Nothing has worked out for me at all this week. Nothing! I've run into problems with the purchase of Cecilia. My phone has hardly worked at all. I've barely left the house and I'm ready to fucking scream. I've had headaches off and on all week and emotional ups and downs like crazy. Today started out well, my phone was working, had a nail appointment, the cleaning people came so I have fresh sheets (and I love fresh sheets), and I had the possibility of seeing L. But then I got home and our new screens had arrived and I handed my phone over to Peter. Then he took it apart and he and Kulin went into the bedroom to have sex. It doesn't take a half an hour for Peter to change into shorts and a t-shirt and it certainly doesn't require Kulin's help. So I'm pretty sure fucking was involved. And all that time my phone was in pieces. "oh, this will take ten minutes, tops!". I was waiting to hear from L. And the whole premise of me going to see him tonight was to take the stupid fucking phone with me so he could help me with the iTunes bullshit.
Then Kulin asked me to go put dinner on the grill. I came inside and said it's on, it's in aluminum, heat is on medium. How long will it take to cook? She said, oh a long time. So I went into my room and started reading a book. A little while later she went to check on the meat and said it was a charbroiled hockey puck. Then told me she'd never put it in aluminum before (after she told me to be sure I put it in the fucking aluminum) and said it should have been on low (didn't I fucking tell her I put it on MEDIUM?) then added it only took seven minutes on each side (then why the FUCK did you say oh, a long time?????). Didn't directly yell at me but I still felt blamed and it wasn't my fucking fault. She asked me to put it on for her, not watch it for her. So she made something else for dinner. Peter gave up on my phone again. Then she fed everyone BUT me, cleaned everything up, and then said "oh, I figured you'd just eat a can of tuna anyway". Then they proceeded to drink a bottle of wine without sharing or suggesting I open a second and if anyone could use a fucking drink right now it's me. In fact, FUCK this shit. I'm going out to get a fucking drink.

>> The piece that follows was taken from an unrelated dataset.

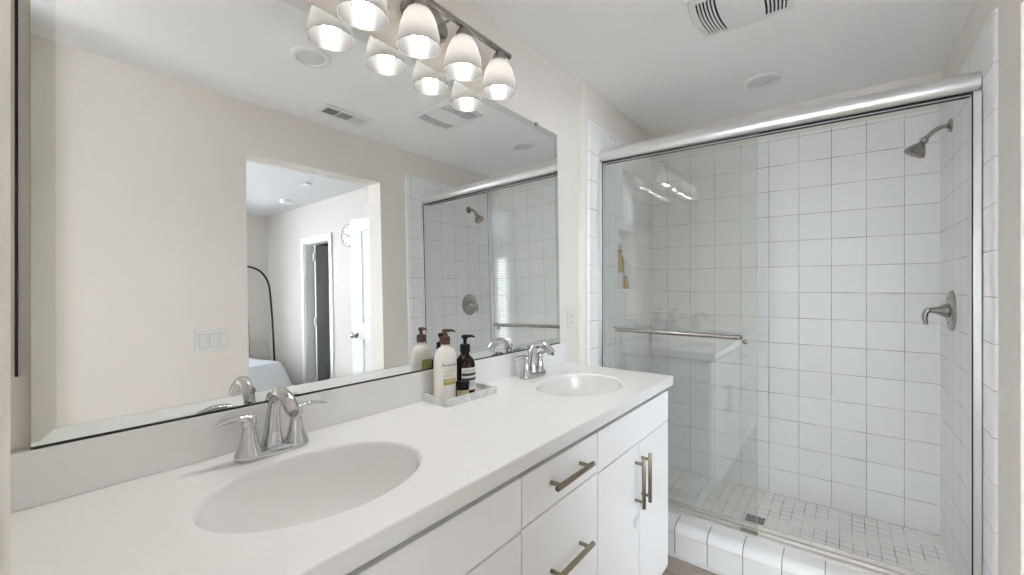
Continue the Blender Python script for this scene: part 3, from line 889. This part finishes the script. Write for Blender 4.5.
fx, fy = 1.842, 0.310
fan = thing('exhaust_fan', 'square white ceiling exhaust fan with curved slots', 'fan', (fx, fy, CZ))
def fan_cover(b):
    hx, hy = 0.147, 0.160
    us = [-hx + 2 * hx * i / 48 for i in range(49)]
    slots = [0.062 + 0.0128 * k for k in range(6)]
    cuts_ = sorted(set([-hy, hy, 0.0] + [s * q for a in slots for q in (a, a + 0.0066) for s in (1, -1)]))
    grid = {}
    def P(i, j):
        if (i, j) not in grid:
            u, v = us[i], cuts_[j]
            k = 1 - (u / hx) ** 2
            bow = 0.016 * k * (1 if v > 0 else -1) * (min(1, abs(v) / 0.07)) 
            vv_ = v + bow * (1 if abs(v) > 0.001 else 0)
            uu = u * (1 + 0.05 * (1 - (v / hy) ** 2))
            zz = -0.018 + 0.012 * max((abs(u) / hx) ** 4, (abs(v) / hy) ** 4)
            grid[(i, j)] = b.verts.new((uu, vv_, zz))
        return grid[(i, j)]
    for j in range(len(cuts_) - 1):
        m_ = (cuts_[j] + cuts_[j + 1]) / 2
        isl = any(a < abs(m_) < a + 0.0066 for a in slots)
        for i in range(48):
            um = (us[i] + us[i + 1]) / 2
            if isl and abs(um) < 0.118: continue
            b.faces.new((P(i, j), P(i + 1, j), P(i + 1, j + 1), P(i, j + 1)))
    bmesh.ops.recalc_face_normals(b, faces=b.faces[:])
    bmesh.ops.solidify(b, geom=b.faces[:], thickness=0.004)
one('cover', 'discw', fan_cover, fan, 40)
boxes('housing_shade', 'darkgap', [(-0.13, 0.13, -0.148, 0.148, -0.0030, -0.0005)], fan)  # black sheet stands in for the shade inside the fan
boxes('rim', 'discw', [(-0.147, -0.137, -0.162, 0.162, -0.008, 0.0), (0.137, 0.147, -0.162, 0.162, -0.008, 0.0), (-0.137, 0.137, -0.162, -0.152, -0.008, 0.0), (-0.137, 0.137, 0.152, 0.162, -0.008, 0.0)], fan)

rg = thing('air_register', 'white rectangular air vent on the ceiling, seen in the mirror', 'vent', (1.432, -0.166, CZ))
boxes('frame', 'discw', [(-0.158, 0.158, 0.042, 0.078, -0.006, 0), (-0.158, 0.158, -0.078, -0.042, -0.006, 0), (-0.158, -0.130, -0.042, 0.042, -0.006, 0), (0.130, 0.158, -0.042, 0.042, -0.006, 0),
                         (-0.048, -0.040, -0.042, 0.042, -0.006, 0), (0.040, 0.048, -0.042, 0.042, -0.006, 0)], rg, bev=0.001)
boxes('duct_shade', 'darkgap', [(-0.130, 0.130, -0.042, 0.042, -0.0012, -0.0004)], rg)  # thin black sheet, the duct's inner shade put into colour
bm = bmesh.new()
for k in range(7):
    for x0, x1, tl in ((-0.129, -0.049, -35), (0.049, 0.129, 40)):
        x = x0 + 0.007 + k * 0.011
        box(bm, -0.005, 0.005, -0.042, 0.042, -0.0005, 0.0005, rot=Matrix.Translation((x, 0, -0.0045)) @ Matrix.Rotation(math.radians(tl), 4, 'Y'))
for k in range(8):
    box(bm, -0.040, 0.040, -0.0048, 0.0048, -0.0005, 0.0005, rot=Matrix.Translation((0, -0.037 + k * 0.0106, -0.0045)) @ Matrix.Rotation(math.radians(-50), 4, 'X'))
obj('louvers', bm, 'lens', rg)

# ------------------------------------------------------------------ switch and outlet plates
swt = thing('light_switch', 'white triple rocker switch plate on the wall left of the opening', 'switch', (0.797, YO, 1.062))
boxes('plate', 'plate', [(-0.083, 0.083, 0, 0.0065, -0.057, 0.057)], swt, bev=0.002)
for k in (-1, 0, 1):
    c = k * 0.046
    def rk(b):
        prism(b, [(0.004, -0.033), (0.0105, -0.033), (0.0075, 0.0), (0.0105, 0.033), (0.004, 0.033)] if k < 1 else [(0.004, -0.033), (0.0085, -0.033), (0.0085, 0.002), (0.0105, 0.004), (0.0085, 0.033), (0.004, 0.033)], 'x', c - 0.0165, c + 0.0165)
    one('rocker', 'plate', rk, swt)
    boxes('rocker_gap', 'label_grey', [(c - 0.0178, c + 0.0178, 0.0060, 0.0068, -0.0345, 0.0345)], swt)

ot = thing('wall_outlet', 'white outlet plate on the wall between the mirror and the shower', 'outlet', (1.945, YW, 1.122), PI)
boxes('plate', 'plate', [(-0.036, 0.036, 0, 0.0065, -0.057, 0.057)], ot, bev=0.002)
boxes('receptacle', 'plate', [(-0.0165, 0.0165, 0.006, 0.009, -0.033, 0.033)], ot, bev=0.001)
for sx in (-1, 1):
    for zz in (-0.022, 0.012): boxes('slot', 'darkgap', [(sx * 0.006 - 0.001, sx * 0.006 + 0.001, 0.0088, 0.0093, zz, zz + 0.008)], ot)

# ------------------------------------------------------------------ shower enclosure
HX, HZ = 2.235, 2.028
sf = thing('shower_enclosure', 'silver shower door frame with a round header rail', 'shower enclosure', (0, 0, 0))
bm = bmesh.new()
hp = [(HX + 0.035, HZ + 0.030)] + [(HX + 0.004 - 0.040 * math.sin(k * PI / 12), HZ + 0.040 * math.cos(k * PI / 12)) for k in range(0, 13)] + [(HX + 0.035, HZ - 0.034)]
prism(bm, hp, 'y', YTR + 0.003, YT - 0.004)
wn(obj('header', bm, 'satin', sf, 35))
boxes('header_seal', 'darkgap', [(HX - 0.020, HX + 0.034, YTR + 0.003, YT - 0.004, HZ - 0.0390, HZ - 0.0345)], sf)
JX0, JX1 = 2.196, 2.262
boxes('jamb', 'satin', [(JX0, JX1, YT - 0.024, YT - 0.002, CT + 0.014, HZ - 0.0391)], sf, bev=0.003)
boxes('jamb', 'satin', [(JX0, JX1 + 0.02, YTR + 0.002, YTR + 0.024, CT + 0.014, HZ - 0.0391)], sf, bev=0.003)
boxes('jamb_seal', 'darkgap', [(JX0 + 0.001, JX0 + 0.006, YT - 0.027, YT - 0.0242, CT + 0.014, HZ - 0.0391)], sf)
boxes('jamb_seal', 'darkgap', [(JX0 + 0.001, JX0 + 0.006, YTR + 0.0242, YTR + 0.027, CT + 0.014, HZ - 0.0391)], sf)
bm = bmesh.new()
prism(bm, [(2.182, CT + 0.0005), (2.262, CT + 0.0005), (2.262, CT + 0.026), (2.256, CT + 0.026), (2.254, CT + 0.010), (2.226, CT + 0.010), (2.224, CT + 0.018), (2.220, CT + 0.018), (2.218, CT + 0.008), (2.186, CT + 0.013), (2.182, CT + 0.011)], 'y', YTR + 0.003, YT - 0.003)
obj('bottom_track', bm, 'track', sf)
boxes('guide_block', 'bronze', [(2.1885, 2.2005, 0.302, 0.372, CT + 0.0125, CT + 0.024)], sf, bev=0.002)

GZ0, GZ1 = CT + 0.014, HZ - 0.0412
def glass_pane(name, label, x, y0, y1):
    t = thing(name, label, 'shower door', (x, 0, 0))
    boxes('pane', 'glass', [(-0.003, 0.003, y0, y1, GZ0, GZ1)], t)
    boxes('edge_strip', 'glass_edge', [(-0.0031, 0.0031, y0 - 0.0012, y0, GZ0, GZ1)], t)
    return t
g1 = glass_pane('glass_door', 'outer clear glass shower door with the towel bar', 2.205, 0.3065, YT - 0.032)
by0, by1, bz = 0.372, 0.985, 1.060
def towel(b):
    xo = -0.048
    p = smooth_path([(-0.004, by0, bz), (-0.030, by0 + 0.001, bz), (xo + 0.002, by0 + 0.010, bz), (xo, by0 + 0.030, bz)], 5)[:-1]
    p2 = [Vector((q.x, by0 + by1 - q.y, q.z)) for q in reversed(p)]
    tube(b, p + [Vector((xo, by0 + 0.030, bz)), Vector((xo, by1 - 0.030, bz))] + p2, 0.0095, 16)
tb = one('towel_bar', 'nickel', towel, g1, 50)
for yy in (by0, by1):
    one('mount', 'chrome', lambda b: lathe(b, [(0.014, 0), (0.014, 0.006), (0.010, 0.008)], 20, mat=Matrix.Translation((-0.0035, yy, bz)) @ Matrix.Rotation(-PI / 2, 4, 'Y')), tb, 40)
g2 = glass_pane('glass_door', 'inner clear glass shower door with a small round knob, slid behind the outer door', 2.238, 0.3120, YT - 0.040)
one('knob', 'nickel', lambda b: lathe(b, [(0.010, 0), (0.012, 0.004), (0.012, 0.014), (0.008, 0.017)], 20, mat=Matrix.Translation((-0.0035, 0.358, 1.035)) @ Matrix.Rotation(-PI / 2, 4, 'Y')), g2, 40)

# shower head
shx = 2.754
sh_ = thing('showerhead', 'brushed metal shower head on a bent arm at the right shower wall', 'shower head', (shx, YTR, 2.025))
one('flange', 'nickel', lambda b: lathe(b, [(0.030, 0), (0.030, 0.004), (0.024, 0.010), (0.012, 0.014)], 28, mat=Matrix.Rotation(-PI / 2, 4, 'X')), sh_, 40)
one('arm', 'nickel', lambda b: tube(b, smooth_path([(0, 0.004, 0), (0, 0.030, 0.000), (0, 0.052, -0.010), (0, 0.074, -0.030), (0, 0.088, -0.044)], 6), 0.0095, 16, up=Vector((1, 0, 0))), sh_, 50)
hm = Matrix.Translation((0, 0.084, -0.040)) @ Matrix.Rotation(math.radians(180 + 32), 4, 'X')
one('head', 'nickel', lambda b: lathe(b, [(0.009, 0.0), (0.015, 0.004), (0.016, 0.018), (0.012, 0.024), (0.018, 0.032), (0.030, 0.050), (0.041, 0.070), (0.043, 0.078), (0.041, 0.081)], 32, mat=hm), sh_, 40)
one('spray_face', 'bronze', lambda b: lathe(b, [(0.038, 0.0811), (0.030, 0.0830), (0.012, 0.0835)], 32, mat=hm), sh_, 40)

# shower valve
sv = thing('shower_valve', 'round chrome shower valve with a lever handle on the right shower wall', 'valve', (2.735, YTR, 1.182))
RXm = Matrix.Rotation(-PI / 2, 4, 'X')
one('escutcheon', 'nickel', lambda b: lathe(b, [(0.092, 0), (0.092, 0.005), (0.086, 0.010), (0.060, 0.014), (0.034, 0.016)], 48, mat=RXm), sv, 40)
lv = one('handle', 'nickel', lambda b: lathe(b, [(0.034, 0.014), (0.032, 0.022), (0.022, 0.038), (0.016, 0.052), (0.013, 0.064), (0.011, 0.072)], 32, mat=RXm), sv, 40)
one('lever', 'nickel', lambda b: tube(b, smooth_path([(0, 0.066, 0.002), (0, 0.078, 0.001), (0, 0.088, -0.014), (0, 0.090, -0.040), (0, 0.086, -0.066)], 6), interp([0.010, 0.012, 0.011, 0.010, 0.008], 6), 16, up=Vector((1, 0, 0))), lv, 50)
for z in (0.055, -0.055):
    one('screw', 'nickel', lambda b: lathe(b, [(0.006, 0.012), (0.005, 0.016)], 12, mat=Matrix.Translation((0, 0, z)) @ RXm), sv, 40)

# floor drain
dr = thing('floor_drain', 'square chrome drain in the shower floor', 'drain', (2.635, 0.375, 0.0235))
boxes('frame', 'satin', [(-0.055, 0.055, -0.055, -0.044, 0.0, 0.004), (-0.055, 0.055, 0.044, 0.055, 0.0, 0.004), (-0.055, -0.044, -0.044, 0.044, 0.0, 0.004), (0.044, 0.055, -0.044, 0.044, 0.0, 0.004)], dr, bev=0.0008)
boxes('sump_shade', 'darkgap', [(-0.044, 0.044, -0.044, 0.044, 0.0002, 0.0010)], dr)  # black sheet painting the shade below the grate
bm = bmesh.new()
for k in range(7):
    for j in range(7):
        if (k + j) % 2 == 0:
            a, c = -0.044 + k * 0.01257, -0.044 + j * 0.01257
            box(bm, a, a + 0.0126, c, c + 0.0126, 0.0012, 0.0032)
obj('grate', bm, 'nickel', dr)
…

I guess the whole L thing doesn't fucking matter anyway because I called him from the land line and he didn't answer. Then I put my sim card back into my old phone and texted him and he still hasn't answered. All I really want tonight is to get out of this fucking house and go somewhere, ANYwhere else, and sit on a sofa next to a friend and watch a fucking movie and forget how FUCKING PISSED I am.
Everything is getting on my nerves. I didn't eat because I don't give a FUCK. I skipped the gym today anyway and my fat fucking ass doesn't fucking need to eat. FUCK.
I need a fucking hug. And I need to fucking cry my eyes out. I HATE PMS. I'm in SUCH A BAD MOOD.